Instructions for the task: Your task is to give the data again, exactly, with every line intact.

Data provided:
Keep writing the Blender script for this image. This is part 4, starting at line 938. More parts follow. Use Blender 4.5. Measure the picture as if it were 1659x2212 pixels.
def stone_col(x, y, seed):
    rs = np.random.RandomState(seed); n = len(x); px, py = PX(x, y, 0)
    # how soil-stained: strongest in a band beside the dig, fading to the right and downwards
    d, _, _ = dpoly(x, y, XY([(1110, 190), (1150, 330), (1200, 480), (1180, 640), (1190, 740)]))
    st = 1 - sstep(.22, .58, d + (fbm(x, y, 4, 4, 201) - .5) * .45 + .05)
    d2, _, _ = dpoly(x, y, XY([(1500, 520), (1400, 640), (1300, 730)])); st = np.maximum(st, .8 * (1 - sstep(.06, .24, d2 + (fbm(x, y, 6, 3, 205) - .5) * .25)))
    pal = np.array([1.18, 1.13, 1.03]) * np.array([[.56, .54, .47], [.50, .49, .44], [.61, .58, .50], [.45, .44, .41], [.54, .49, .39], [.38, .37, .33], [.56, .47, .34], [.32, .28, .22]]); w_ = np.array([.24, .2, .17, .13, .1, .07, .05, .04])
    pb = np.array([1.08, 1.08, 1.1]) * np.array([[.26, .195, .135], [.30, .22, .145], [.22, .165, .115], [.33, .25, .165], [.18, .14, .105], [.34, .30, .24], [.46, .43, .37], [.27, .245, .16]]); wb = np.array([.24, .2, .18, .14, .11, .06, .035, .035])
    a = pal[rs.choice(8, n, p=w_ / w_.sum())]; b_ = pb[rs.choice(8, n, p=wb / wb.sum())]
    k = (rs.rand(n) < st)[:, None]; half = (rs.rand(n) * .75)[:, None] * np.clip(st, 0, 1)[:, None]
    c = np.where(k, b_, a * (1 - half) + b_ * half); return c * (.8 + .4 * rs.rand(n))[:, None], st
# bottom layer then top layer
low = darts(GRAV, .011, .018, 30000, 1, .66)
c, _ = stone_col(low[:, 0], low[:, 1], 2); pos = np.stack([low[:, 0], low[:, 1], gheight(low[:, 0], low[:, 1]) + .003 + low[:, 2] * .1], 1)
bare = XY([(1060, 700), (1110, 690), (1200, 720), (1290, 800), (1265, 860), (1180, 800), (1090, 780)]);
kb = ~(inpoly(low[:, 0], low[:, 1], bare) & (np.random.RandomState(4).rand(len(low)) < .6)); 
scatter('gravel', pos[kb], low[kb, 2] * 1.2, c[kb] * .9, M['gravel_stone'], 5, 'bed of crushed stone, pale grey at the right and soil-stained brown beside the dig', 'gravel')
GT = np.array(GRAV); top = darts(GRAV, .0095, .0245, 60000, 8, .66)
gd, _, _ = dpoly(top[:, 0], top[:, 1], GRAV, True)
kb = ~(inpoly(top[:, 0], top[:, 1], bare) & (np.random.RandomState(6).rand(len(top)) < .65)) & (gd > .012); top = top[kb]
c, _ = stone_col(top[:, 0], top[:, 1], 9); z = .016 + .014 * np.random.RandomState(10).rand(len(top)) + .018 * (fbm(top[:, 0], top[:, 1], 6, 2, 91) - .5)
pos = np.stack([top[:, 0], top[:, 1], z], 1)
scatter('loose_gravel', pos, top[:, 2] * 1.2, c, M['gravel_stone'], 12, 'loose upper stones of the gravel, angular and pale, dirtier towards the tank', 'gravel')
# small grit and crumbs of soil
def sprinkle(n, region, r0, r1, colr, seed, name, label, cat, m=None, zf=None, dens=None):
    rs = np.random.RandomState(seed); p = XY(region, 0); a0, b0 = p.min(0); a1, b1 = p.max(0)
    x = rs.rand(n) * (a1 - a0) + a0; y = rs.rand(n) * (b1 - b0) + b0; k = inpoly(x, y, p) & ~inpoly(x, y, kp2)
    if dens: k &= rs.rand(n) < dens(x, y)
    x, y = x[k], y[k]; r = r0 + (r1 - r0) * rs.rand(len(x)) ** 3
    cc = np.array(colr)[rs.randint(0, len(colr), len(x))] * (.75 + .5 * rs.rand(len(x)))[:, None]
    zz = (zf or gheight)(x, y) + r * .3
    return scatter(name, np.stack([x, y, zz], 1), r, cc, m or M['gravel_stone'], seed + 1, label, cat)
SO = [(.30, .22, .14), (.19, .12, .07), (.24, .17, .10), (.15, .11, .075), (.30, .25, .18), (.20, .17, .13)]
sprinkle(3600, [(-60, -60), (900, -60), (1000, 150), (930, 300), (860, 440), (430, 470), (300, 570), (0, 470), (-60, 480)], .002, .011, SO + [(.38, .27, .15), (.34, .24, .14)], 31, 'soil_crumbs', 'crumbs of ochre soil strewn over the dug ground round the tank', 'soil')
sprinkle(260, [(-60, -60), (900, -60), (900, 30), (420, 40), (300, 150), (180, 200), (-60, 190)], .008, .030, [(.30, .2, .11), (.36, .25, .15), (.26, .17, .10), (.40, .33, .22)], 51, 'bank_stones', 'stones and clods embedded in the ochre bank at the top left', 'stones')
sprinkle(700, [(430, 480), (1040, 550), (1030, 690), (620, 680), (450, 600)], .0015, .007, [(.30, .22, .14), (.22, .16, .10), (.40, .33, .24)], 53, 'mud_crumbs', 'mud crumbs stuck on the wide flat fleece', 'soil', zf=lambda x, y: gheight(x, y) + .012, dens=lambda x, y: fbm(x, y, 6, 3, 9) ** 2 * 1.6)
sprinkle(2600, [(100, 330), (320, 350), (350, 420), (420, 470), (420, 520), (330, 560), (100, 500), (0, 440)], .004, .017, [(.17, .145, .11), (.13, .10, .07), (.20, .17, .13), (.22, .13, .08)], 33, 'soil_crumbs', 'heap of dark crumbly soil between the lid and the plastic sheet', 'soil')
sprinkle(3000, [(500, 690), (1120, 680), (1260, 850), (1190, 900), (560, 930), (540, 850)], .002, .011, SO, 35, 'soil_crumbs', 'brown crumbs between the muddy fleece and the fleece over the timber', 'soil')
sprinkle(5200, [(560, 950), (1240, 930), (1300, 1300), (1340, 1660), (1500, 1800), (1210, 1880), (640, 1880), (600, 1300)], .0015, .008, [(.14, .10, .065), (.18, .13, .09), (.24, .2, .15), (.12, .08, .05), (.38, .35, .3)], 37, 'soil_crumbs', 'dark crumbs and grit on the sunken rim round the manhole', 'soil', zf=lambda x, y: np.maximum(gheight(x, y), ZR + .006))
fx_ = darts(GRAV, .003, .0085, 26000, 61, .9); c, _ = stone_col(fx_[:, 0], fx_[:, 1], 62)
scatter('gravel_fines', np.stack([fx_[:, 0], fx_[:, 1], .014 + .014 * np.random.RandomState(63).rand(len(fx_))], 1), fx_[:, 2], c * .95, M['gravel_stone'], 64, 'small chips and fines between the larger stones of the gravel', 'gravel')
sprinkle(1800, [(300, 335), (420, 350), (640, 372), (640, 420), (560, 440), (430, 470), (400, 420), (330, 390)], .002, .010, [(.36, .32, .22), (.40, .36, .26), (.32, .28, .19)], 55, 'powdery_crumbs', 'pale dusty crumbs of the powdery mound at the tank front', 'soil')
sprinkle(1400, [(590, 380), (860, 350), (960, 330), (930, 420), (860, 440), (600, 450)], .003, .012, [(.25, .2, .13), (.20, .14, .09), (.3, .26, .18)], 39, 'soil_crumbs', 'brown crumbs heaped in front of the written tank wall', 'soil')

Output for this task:
Keep writing the Blender script for this image. This is part 4, starting at line 938. More parts follow. Use Blender 4.5. Measure the picture as if it were 1659x2212 pixels.
def stone_col(x, y, seed):
    rs = np.random.RandomState(seed); n = len(x); px, py = PX(x, y, 0)
    # how soil-stained: strongest in a band beside the dig, fading to the right and downwards
    d, _, _ = dpoly(x, y, XY([(1110, 190), (1150, 330), (1200, 480), (1180, 640), (1190, 740)]))
    st = 1 - sstep(.22, .58, d + (fbm(x, y, 4, 4, 201) - .5) * .45 + .05)
    d2, _, _ = dpoly(x, y, XY([(1500, 520), (1400, 640), (1300, 730)])); st = np.maximum(st, .8 * (1 - sstep(.06, .24, d2 + (fbm(x, y, 6, 3, 205) - .5) * .25)))
    pal = np.array([1.18, 1.13, 1.03]) * np.array([[.56, .54, .47], [.50, .49, .44], [.61, .58, .50], [.45, .44, .41], [.54, .49, .39], [.38, .37, .33], [.56, .47, .34], [.32, .28, .22]]); w_ = np.array([.24, .2, .17, .13, .1, .07, .05, .04])
    pb = np.array([1.08, 1.08, 1.1]) * np.array([[.26, .195, .135], [.30, .22, .145], [.22, .165, .115], [.33, .25, .165], [.18, .14, .105], [.34, .30, .24], [.46, .43, .37], [.27, .245, .16]]); wb = np.array([.24, .2, .18, .14, .11, .06, .035, .035])
    a = pal[rs.choice(8, n, p=w_ / w_.sum())]; b_ = pb[rs.choice(8, n, p=wb / wb.sum())]
    k = (rs.rand(n) < st)[:, None]; half = (rs.rand(n) * .75)[:, None] * np.clip(st, 0, 1)[:, None]
    c = np.where(k, b_, a * (1 - half) + b_ * half); return c * (.8 + .4 * rs.rand(n))[:, None], st
# bottom layer then top layer
low = darts(GRAV, .011, .018, 30000, 1, .66)
c, _ = stone_col(low[:, 0], low[:, 1], 2); pos = np.stack([low[:, 0], low[:, 1], gheight(low[:, 0], low[:, 1]) + .003 + low[:, 2] * .1], 1)
bare = XY([(1060, 700), (1110, 690), (1200, 720), (1290, 800), (1265, 860), (1180, 800), (1090, 780)]);
kb = ~(inpoly(low[:, 0], low[:, 1], bare) & (np.random.RandomState(4).rand(len(low)) < .6)); 
scatter('gravel', pos[kb], low[kb, 2] * 1.2, c[kb] * .9, M['gravel_stone'], 5, 'bed of crushed stone, pale grey at the right and soil-stained brown beside the dig', 'gravel')
GT = np.array(GRAV); top = darts(GRAV, .0095, .0245, 60000, 8, .66)
gd, _, _ = dpoly(top[:, 0], top[:, 1], GRAV, True)
kb = ~(inpoly(top[:, 0], top[:, 1], bare) & (np.random.RandomState(6).rand(len(top)) < .65)) & (gd > .012); top = top[kb]
c, _ = stone_col(top[:, 0], top[:, 1], 9); z = .016 + .014 * np.random.RandomState(10).rand(len(top)) + .018 * (fbm(top[:, 0], top[:, 1], 6, 2, 91) - .5)
pos = np.stack([top[:, 0], top[:, 1], z], 1)
scatter('loose_gravel', pos, top[:, 2] * 1.2, c, M['gravel_stone'], 12, 'loose upper stones of the gravel, angular and pale, dirtier towards the tank', 'gravel')
# small grit and crumbs of soil
def sprinkle(n, region, r0, r1, colr, seed, name, label, cat, m=None, zf=None, dens=None):
    rs = np.random.RandomState(seed); p = XY(region, 0); a0, b0 = p.min(0); a1, b1 = p.max(0)
    x = rs.rand(n) * (a1 - a0) + a0; y = rs.rand(n) * (b1 - b0) + b0; k = inpoly(x, y, p) & ~inpoly(x, y, kp2)
    if dens: k &= rs.rand(n) < dens(x, y)
    x, y = x[k], y[k]; r = r0 + (r1 - r0) * rs.rand(len(x)) ** 3
    cc = np.array(colr)[rs.randint(0, len(colr), len(x))] * (.75 + .5 * rs.rand(len(x)))[:, None]
    zz = (zf or gheight)(x, y) + r * .3
    return scatter(name, np.stack([x, y, zz], 1), r, cc, m or M['gravel_stone'], seed + 1, label, cat)
SO = [(.30, .22, .14), (.19, .12, .07), (.24, .17, .10), (.15, .11, .075), (.30, .25, .18), (.20, .17, .13)]
sprinkle(3600, [(-60, -60), (900, -60), (1000, 150), (930, 300), (860, 440), (430, 470), (300, 570), (0, 470), (-60, 480)], .002, .011, SO + [(.38, .27, .15), (.34, .24, .14)], 31, 'soil_crumbs', 'crumbs of ochre soil strewn over the dug ground round the tank', 'soil')
sprinkle(260, [(-60, -60), (900, -60), (900, 30), (420, 40), (300, 150), (180, 200), (-60, 190)], .008, .030, [(.30, .2, .11), (.36, .25, .15), (.26, .17, .10), (.40, .33, .22)], 51, 'bank_stones', 'stones and clods embedded in the ochre bank at the top left', 'stones')
sprinkle(700, [(430, 480), (1040, 550), (1030, 690), (620, 680), (450, 600)], .0015, .007, [(.30, .22, .14), (.22, .16, .10), (.40, .33, .24)], 53, 'mud_crumbs', 'mud crumbs stuck on the wide flat fleece', 'soil', zf=lambda x, y: gheight(x, y) + .012, dens=lambda x, y: fbm(x, y, 6, 3, 9) ** 2 * 1.6)
sprinkle(2600, [(100, 330), (320, 350), (350, 420), (420, 470), (420, 520), (330, 560), (100, 500), (0, 440)], .004, .017, [(.17, .145, .11), (.13, .10, .07), (.20, .17, .13), (.22, .13, .08)], 33, 'soil_crumbs', 'heap of dark crumbly soil between the lid and the plastic sheet', 'soil')
sprinkle(3000, [(500, 690), (1120, 680), (1260, 850), (1190, 900), (560, 930), (540, 850)], .002, .011, SO, 35, 'soil_crumbs', 'brown crumbs between the muddy fleece and the fleece over the timber', 'soil')
sprinkle(5200, [(560, 950), (1240, 930), (1300, 1300), (1340, 1660), (1500, 1800), (1210, 1880), (640, 1880), (600, 1300)], .0015, .008, [(.14, .10, .065), (.18, .13, .09), (.24, .2, .15), (.12, .08, .05), (.38, .35, .3)], 37, 'soil_crumbs', 'dark crumbs and grit on the sunken rim round the manhole', 'soil', zf=lambda x, y: np.maximum(gheight(x, y), ZR + .006))
fx_ = darts(GRAV, .003, .0085, 26000, 61, .9); c, _ = stone_col(fx_[:, 0], fx_[:, 1], 62)
scatter('gravel_fines', np.stack([fx_[:, 0], fx_[:, 1], .014 + .014 * np.random.RandomState(63).rand(len(fx_))], 1), fx_[:, 2], c * .95, M['gravel_stone'], 64, 'small chips and fines between the larger stones of the gravel', 'gravel')
sprinkle(1800, [(300, 335), (420, 350), (640, 372), (640, 420), (560, 440), (430, 470), (400, 420), (330, 390)], .002, .010, [(.36, .32, .22), (.40, .36, .26), (.32, .28, .19)], 55, 'powdery_crumbs', 'pale dusty crumbs of the powdery mound at the tank front', 'soil')
sprinkle(1400, [(590, 380), (860, 350), (960, 330), (930, 420), (860, 440), (600, 450)], .003, .012, [(.25, .2, .13), (.20, .14, .09), (.3, .26, .18)], 39, 'soil_crumbs', 'brown crumbs heaped in front of the written tank wall', 'soil')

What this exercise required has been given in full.